After the furious move in the market in the past two days, numerous theories have already sprung up seeking to explain the sharp reversal in the downward risk pressure observed through most of October, with some speculating that the macro data is finally turning, that China is getting more aggressive in backstopping its capital markets, that underwater hedge funds are scrambling to load up on high beta names in a last-minute rush to catch up with the market, or that the selling pressure has simply been exhausted.
While all those may have some validity, they all try to goalseek the price action with some grand unifying narrative.
As to what is really happening, we go to Morgan Stanley’s Equity Derivatives team, which in a note released moments ago provides a startling answer: yesterday’s move was nothing but another furious short squeeze, to wit:
Worryingly the strength in US markets appears to be driven by a squeeze in the shorts, rather than a true “risk on” redeployment of capital. My colleagues in the US noting today that their basket (MSXXSHRT) outperformed meaningfully again today, the second largest one day relative move since 2016 – the largest move was Tuesday!
That’s for the US; there was some better news out of Europe where the move appears to have been more organic:
We just published an update on the short covering we are seeing in Europe and our recommendations for our baskets (MSSTHISI, MSSTARSI). In a nutshell the short covering we already saw throughout Jun-Aug, coupled with the comfortable p&l cushion, has ensured that short-covering is NOT driving European markets.
The lack of a squeeze also explains Europe’s modest bounce today:
After the October we just survived, I suppose it comes as no surprise that November kicked off with more of a whimper than a bang, as Eurostoxx50 closed up a mere 20bps. Despite this almost zero realised day, intraday gamma continues to offer staggering value (10d hi-lo realised sits ~26v, still around the Feb highs). This is in part driven by the “aimless” type trading on light volumes we see in our early morning sessions, as traders hold out to take our direction from US earnings and investor behaviour. It’s also certainly impacted by this incredibly distracting headline tennis on the potential escalation or de-escalation of trade wars.

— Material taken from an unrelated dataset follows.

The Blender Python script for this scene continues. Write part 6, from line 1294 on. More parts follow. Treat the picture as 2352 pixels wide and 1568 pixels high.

Finally, Morgan Stanley’s quants have an interesting trade idea:
another fantastic update note from Rob & team looking at our favourite “End of QE” trade – short/long puts on MSSTWKBS Index. Ask us for a call.
- All stocks rated BBB or worse, massive debt roll-over in next 3Y, issuance of credit expanding + quality of credit deteriorating.
- The HF long book is unwinding, the short book can rise.
- Theme outperformed in sell-off so great opportunity for shorts to re-engage in preparation for QE ending.